Stated task:
Can you return the records below exactly as they stand, but only from the first line through the one with "R_ = math.radians"?

Excerpted records:
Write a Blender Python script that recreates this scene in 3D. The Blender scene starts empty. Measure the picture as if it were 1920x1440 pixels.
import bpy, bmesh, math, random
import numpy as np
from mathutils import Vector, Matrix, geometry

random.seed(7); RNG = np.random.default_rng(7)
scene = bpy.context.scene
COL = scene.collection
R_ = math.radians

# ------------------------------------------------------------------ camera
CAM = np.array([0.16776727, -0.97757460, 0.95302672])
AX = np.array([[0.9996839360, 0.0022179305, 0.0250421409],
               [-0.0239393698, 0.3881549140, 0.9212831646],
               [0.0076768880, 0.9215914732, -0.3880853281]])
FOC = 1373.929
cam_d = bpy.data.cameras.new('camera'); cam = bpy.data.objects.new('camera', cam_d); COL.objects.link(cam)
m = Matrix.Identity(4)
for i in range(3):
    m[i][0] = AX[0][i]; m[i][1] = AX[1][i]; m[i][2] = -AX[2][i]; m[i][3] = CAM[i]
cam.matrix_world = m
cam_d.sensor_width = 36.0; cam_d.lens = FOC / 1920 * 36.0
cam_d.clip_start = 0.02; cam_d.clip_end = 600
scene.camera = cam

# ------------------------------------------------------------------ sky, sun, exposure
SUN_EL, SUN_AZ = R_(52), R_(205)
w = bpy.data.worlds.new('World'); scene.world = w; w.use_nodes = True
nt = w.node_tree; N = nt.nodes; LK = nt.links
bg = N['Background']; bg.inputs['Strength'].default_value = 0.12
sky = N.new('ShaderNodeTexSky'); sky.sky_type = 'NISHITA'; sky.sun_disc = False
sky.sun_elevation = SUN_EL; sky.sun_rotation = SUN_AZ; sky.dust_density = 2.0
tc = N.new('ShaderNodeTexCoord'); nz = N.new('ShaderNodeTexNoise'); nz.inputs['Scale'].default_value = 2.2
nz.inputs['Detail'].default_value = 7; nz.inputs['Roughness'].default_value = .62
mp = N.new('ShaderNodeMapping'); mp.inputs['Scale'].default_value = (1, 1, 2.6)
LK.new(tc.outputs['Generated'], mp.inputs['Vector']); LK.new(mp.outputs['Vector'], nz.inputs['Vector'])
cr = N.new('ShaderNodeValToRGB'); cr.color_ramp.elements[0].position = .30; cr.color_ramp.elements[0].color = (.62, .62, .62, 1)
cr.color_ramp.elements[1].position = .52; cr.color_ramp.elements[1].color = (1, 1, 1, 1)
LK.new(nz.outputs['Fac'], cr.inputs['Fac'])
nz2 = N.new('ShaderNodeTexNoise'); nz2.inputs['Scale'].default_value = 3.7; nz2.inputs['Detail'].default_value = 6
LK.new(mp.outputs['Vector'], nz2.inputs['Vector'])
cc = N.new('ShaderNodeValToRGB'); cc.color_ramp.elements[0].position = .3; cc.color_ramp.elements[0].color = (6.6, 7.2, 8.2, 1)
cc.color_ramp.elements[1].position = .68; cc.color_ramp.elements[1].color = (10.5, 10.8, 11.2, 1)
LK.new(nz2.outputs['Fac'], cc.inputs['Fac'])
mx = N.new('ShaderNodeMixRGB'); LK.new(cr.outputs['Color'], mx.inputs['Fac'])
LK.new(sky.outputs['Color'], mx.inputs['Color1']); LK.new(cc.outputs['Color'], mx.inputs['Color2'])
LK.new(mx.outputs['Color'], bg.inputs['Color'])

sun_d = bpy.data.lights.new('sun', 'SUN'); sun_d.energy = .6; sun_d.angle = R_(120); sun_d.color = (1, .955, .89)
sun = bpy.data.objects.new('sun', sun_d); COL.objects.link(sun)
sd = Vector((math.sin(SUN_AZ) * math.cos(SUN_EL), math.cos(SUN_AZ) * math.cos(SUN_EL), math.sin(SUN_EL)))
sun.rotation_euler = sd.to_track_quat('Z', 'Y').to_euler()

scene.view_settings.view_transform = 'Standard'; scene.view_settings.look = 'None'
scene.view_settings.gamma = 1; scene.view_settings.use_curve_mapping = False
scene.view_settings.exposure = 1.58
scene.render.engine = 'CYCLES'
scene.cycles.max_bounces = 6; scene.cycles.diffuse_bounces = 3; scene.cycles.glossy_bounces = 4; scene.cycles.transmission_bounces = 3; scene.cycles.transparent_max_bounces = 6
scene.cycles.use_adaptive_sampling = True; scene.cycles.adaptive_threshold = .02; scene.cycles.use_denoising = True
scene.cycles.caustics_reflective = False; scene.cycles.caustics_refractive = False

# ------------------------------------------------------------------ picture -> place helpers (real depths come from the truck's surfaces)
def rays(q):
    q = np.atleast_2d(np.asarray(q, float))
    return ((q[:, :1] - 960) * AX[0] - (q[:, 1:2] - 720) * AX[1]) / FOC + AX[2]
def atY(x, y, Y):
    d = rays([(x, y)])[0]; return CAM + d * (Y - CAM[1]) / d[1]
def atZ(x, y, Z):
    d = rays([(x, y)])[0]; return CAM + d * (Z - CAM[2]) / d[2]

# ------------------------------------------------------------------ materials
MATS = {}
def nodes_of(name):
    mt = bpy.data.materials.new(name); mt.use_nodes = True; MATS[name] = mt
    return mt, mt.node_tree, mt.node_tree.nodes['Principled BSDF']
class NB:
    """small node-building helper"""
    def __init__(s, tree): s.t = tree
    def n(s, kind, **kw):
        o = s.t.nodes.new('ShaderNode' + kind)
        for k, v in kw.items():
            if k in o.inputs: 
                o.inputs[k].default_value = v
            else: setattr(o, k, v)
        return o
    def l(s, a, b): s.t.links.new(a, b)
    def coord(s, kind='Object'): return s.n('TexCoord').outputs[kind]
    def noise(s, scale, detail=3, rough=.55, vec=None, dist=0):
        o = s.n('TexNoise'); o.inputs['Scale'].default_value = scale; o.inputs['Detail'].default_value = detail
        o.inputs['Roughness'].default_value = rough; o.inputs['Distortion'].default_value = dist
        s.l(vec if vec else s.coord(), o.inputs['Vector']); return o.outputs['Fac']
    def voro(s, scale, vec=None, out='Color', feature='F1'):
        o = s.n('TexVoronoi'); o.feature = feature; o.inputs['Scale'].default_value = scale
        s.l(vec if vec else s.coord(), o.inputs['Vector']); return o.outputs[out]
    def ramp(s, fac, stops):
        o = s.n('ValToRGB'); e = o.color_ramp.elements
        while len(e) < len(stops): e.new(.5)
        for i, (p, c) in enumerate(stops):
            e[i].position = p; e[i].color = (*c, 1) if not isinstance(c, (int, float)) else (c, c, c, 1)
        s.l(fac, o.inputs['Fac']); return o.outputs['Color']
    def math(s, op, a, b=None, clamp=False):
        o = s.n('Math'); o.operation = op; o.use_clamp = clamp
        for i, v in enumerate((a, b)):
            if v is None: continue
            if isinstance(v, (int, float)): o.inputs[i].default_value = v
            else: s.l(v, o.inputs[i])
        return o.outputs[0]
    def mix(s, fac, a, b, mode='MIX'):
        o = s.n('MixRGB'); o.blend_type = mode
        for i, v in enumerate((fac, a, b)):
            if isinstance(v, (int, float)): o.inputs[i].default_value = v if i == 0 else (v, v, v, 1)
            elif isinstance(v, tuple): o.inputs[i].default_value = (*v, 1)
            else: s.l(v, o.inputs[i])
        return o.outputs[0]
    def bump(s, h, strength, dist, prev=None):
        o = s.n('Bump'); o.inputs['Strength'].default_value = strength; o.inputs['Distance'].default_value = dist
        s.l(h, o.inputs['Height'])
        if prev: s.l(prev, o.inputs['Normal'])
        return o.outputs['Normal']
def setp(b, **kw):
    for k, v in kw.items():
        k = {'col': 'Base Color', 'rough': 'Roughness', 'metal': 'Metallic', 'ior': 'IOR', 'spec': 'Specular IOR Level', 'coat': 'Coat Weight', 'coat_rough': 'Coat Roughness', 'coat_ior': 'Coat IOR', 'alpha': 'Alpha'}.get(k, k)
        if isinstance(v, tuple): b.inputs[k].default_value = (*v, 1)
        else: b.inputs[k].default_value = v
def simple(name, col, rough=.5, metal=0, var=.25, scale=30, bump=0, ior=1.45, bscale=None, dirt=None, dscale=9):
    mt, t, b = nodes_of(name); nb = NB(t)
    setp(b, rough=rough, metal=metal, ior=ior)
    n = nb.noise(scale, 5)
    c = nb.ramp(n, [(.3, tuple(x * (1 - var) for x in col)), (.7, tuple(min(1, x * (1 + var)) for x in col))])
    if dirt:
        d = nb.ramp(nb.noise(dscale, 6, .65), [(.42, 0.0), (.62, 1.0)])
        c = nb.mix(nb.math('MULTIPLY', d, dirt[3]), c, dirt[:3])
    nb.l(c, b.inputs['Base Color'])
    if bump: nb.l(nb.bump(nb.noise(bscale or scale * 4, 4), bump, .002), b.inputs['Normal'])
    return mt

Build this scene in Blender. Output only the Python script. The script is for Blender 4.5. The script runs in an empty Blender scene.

Task result:
Write a Blender Python script that recreates this scene in 3D. The Blender scene starts empty. Measure the picture as if it were 1920x1440 pixels.
import bpy, bmesh, math, random
import numpy as np
from mathutils import Vector, Matrix, geometry

random.seed(7); RNG = np.random.default_rng(7)
scene = bpy.context.scene
COL = scene.collection
R_ = math.radians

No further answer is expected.